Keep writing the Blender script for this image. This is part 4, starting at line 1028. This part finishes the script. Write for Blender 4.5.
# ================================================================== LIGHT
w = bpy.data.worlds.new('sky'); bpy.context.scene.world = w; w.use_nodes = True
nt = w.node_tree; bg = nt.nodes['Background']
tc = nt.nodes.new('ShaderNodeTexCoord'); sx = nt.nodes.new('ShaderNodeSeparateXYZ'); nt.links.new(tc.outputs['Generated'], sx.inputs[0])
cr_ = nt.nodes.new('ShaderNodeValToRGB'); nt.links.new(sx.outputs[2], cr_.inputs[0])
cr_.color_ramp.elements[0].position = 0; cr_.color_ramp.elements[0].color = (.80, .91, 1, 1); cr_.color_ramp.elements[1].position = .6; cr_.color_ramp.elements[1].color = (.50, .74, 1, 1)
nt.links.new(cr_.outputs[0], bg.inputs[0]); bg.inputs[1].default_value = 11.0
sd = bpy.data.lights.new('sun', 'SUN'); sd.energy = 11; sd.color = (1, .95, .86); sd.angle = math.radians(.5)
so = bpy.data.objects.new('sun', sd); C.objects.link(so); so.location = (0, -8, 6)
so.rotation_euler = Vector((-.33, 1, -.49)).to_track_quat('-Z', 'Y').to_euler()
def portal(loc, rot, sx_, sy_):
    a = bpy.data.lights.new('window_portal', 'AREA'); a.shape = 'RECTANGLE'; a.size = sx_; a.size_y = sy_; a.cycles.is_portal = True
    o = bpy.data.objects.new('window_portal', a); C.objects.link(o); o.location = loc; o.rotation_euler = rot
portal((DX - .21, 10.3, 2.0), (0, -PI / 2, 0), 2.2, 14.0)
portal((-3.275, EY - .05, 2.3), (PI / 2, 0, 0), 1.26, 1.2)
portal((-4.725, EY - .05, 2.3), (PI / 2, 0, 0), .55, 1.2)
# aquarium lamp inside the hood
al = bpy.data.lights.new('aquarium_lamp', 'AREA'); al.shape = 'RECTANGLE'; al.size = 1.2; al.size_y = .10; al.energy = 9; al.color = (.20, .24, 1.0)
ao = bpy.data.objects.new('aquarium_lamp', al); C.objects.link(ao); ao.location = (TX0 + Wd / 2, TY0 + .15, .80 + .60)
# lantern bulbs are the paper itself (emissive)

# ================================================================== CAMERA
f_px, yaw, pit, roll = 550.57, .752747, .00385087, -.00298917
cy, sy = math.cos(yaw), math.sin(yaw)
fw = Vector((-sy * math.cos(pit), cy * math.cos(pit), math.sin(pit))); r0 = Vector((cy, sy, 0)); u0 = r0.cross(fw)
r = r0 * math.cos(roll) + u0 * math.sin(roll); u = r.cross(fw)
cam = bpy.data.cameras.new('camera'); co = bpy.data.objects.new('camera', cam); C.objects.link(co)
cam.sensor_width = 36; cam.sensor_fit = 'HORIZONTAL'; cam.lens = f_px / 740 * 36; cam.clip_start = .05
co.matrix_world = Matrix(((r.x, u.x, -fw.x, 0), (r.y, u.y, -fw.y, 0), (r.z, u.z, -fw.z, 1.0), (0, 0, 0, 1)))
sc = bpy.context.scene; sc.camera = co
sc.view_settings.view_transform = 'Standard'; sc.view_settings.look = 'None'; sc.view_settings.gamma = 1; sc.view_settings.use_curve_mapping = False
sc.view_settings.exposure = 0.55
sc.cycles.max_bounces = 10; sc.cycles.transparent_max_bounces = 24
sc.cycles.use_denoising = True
****************************************
• [Task brief] Write the complete data out, exactly as above.

• [Solution for this task]
Keep writing the Blender script for this image. This is part 4, starting at line 1028. This part finishes the script. Write for Blender 4.5.
# ================================================================== LIGHT
w = bpy.data.worlds.new('sky'); bpy.context.scene.world = w; w.use_nodes = True
nt = w.node_tree; bg = nt.nodes['Background']
tc = nt.nodes.new('ShaderNodeTexCoord'); sx = nt.nodes.new('ShaderNodeSeparateXYZ'); nt.links.new(tc.outputs['Generated'], sx.inputs[0])
cr_ = nt.nodes.new('ShaderNodeValToRGB'); nt.links.new(sx.outputs[2], cr_.inputs[0])
cr_.color_ramp.elements[0].position = 0; cr_.color_ramp.elements[0].color = (.80, .91, 1, 1); cr_.color_ramp.elements[1].position = .6; cr_.color_ramp.elements[1].color = (.50, .74, 1, 1)
nt.links.new(cr_.outputs[0], bg.inputs[0]); bg.inputs[1].default_value = 11.0
sd = bpy.data.lights.new('sun', 'SUN'); sd.energy = 11; sd.color = (1, .95, .86); sd.angle = math.radians(.5)
so = bpy.data.objects.new('sun', sd); C.objects.link(so); so.location = (0, -8, 6)
so.rotation_euler = Vector((-.33, 1, -.49)).to_track_quat('-Z', 'Y').to_euler()
def portal(loc, rot, sx_, sy_):
    a = bpy.data.lights.new('window_portal', 'AREA'); a.shape = 'RECTANGLE'; a.size = sx_; a.size_y = sy_; a.cycles.is_portal = True
    o = bpy.data.objects.new('window_portal', a); C.objects.link(o); o.location = loc; o.rotation_euler = rot
portal((DX - .21, 10.3, 2.0), (0, -PI / 2, 0), 2.2, 14.0)
portal((-3.275, EY - .05, 2.3), (PI / 2, 0, 0), 1.26, 1.2)
portal((-4.725, EY - .05, 2.3), (PI / 2, 0, 0), .55, 1.2)
# aquarium lamp inside the hood
al = bpy.data.lights.new('aquarium_lamp', 'AREA'); al.shape = 'RECTANGLE'; al.size = 1.2; al.size_y = .10; al.energy = 9; al.color = (.20, .24, 1.0)
ao = bpy.data.objects.new('aquarium_lamp', al); C.objects.link(ao); ao.location = (TX0 + Wd / 2, TY0 + .15, .80 + .60)
# lantern bulbs are the paper itself (emissive)

# ================================================================== CAMERA
f_px, yaw, pit, roll = 550.57, .752747, .00385087, -.00298917
cy, sy = math.cos(yaw), math.sin(yaw)
fw = Vector((-sy * math.cos(pit), cy * math.cos(pit), math.sin(pit))); r0 = Vector((cy, sy, 0)); u0 = r0.cross(fw)
r = r0 * math.cos(roll) + u0 * math.sin(roll); u = r.cross(fw)
cam = bpy.data.cameras.new('camera'); co = bpy.data.objects.new('camera', cam); C.objects.link(co)
cam.sensor_width = 36; cam.sensor_fit = 'HORIZONTAL'; cam.lens = f_px / 740 * 36; cam.clip_start = .05
co.matrix_world = Matrix(((r.x, u.x, -fw.x, 0), (r.y, u.y, -fw.y, 0), (r.z, u.z, -fw.z, 1.0), (0, 0, 0, 1)))
sc = bpy.context.scene; sc.camera = co
sc.view_settings.view_transform = 'Standard'; sc.view_settings.look = 'None'; sc.view_settings.gamma = 1; sc.view_settings.use_curve_mapping = False
sc.view_settings.exposure = 0.55
sc.cycles.max_bounces = 10; sc.cycles.transparent_max_bounces = 24
sc.cycles.use_denoising = True